Proverbs 30:1 (MSG) says, “The skeptic swore, ‘There is no God! No God!—I can do anything I want!” But if you believe in Creation, then you have to face these maxims:

If I believe in creation, then I have a Creator.

If I have a Creator, then I have an Owner.

If I have an Owner, then I have accountability.

Evolution simply doesn’t make sense. As G. K. Chesterton said, “It is absurd for the Evolutionist to complain that it is unthinkable for an admittedly unthinkable God to make everything out of nothing, and then pretend that it is more thinkable that nothing should turn itself into everything.”

In 2018, the famed physicist and atheist, Stephen Hawking, died at seventy-six years old. In his final book, Brief Answers to the Big Questions, he wrote:

“When people ask me if a God created the universe, I tell them that the question itself makes no sense. Time didn’t exist before the Big Bang, so there is no time for God to make the universe in. It’s like asking directions to the edge of the Earth—the Earth is a sphere that doesn’t have an edge, so looking for it is a futile exercise.

Do I have faith? We are each free to believe what we want, and it’s my view that the simplest explanation is that there is no God. No one created the universe and no one directs our fate. This leads me to a profound realization: there is probably no heaven and afterlife either. . . . We have this one life to appreciate the grand design of the universe, and for that I am extremely grateful.”

Listen closely to what I am about to say.
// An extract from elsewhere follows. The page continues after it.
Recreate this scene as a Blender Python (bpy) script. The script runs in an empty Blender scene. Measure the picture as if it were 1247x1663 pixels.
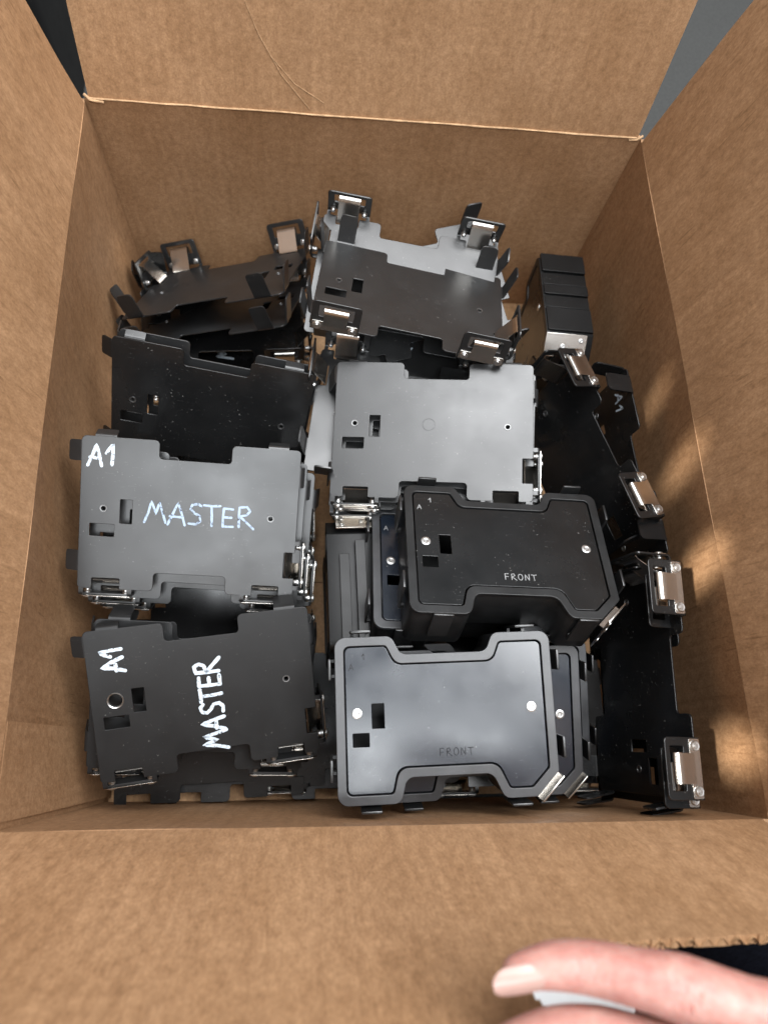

Stephen Hawking just became a believer one second after his death on March 14, 2018. Hawking died and saw the greatest mind ever: God. When will you become a believer? Will you be a too-late believer like Hawking?

Ravi Zacharias said, “To sustain the belief that there is no God, atheism has to demonstrate infinite knowledge, which is tantamount to saying, ‘I have infinite knowledge that there is no being in existence with infinite knowledge.’”

We think that since the bottom of every rock and tree does not have “made by God” that it’s not. But that’s why we have faith. Faith and creation go together.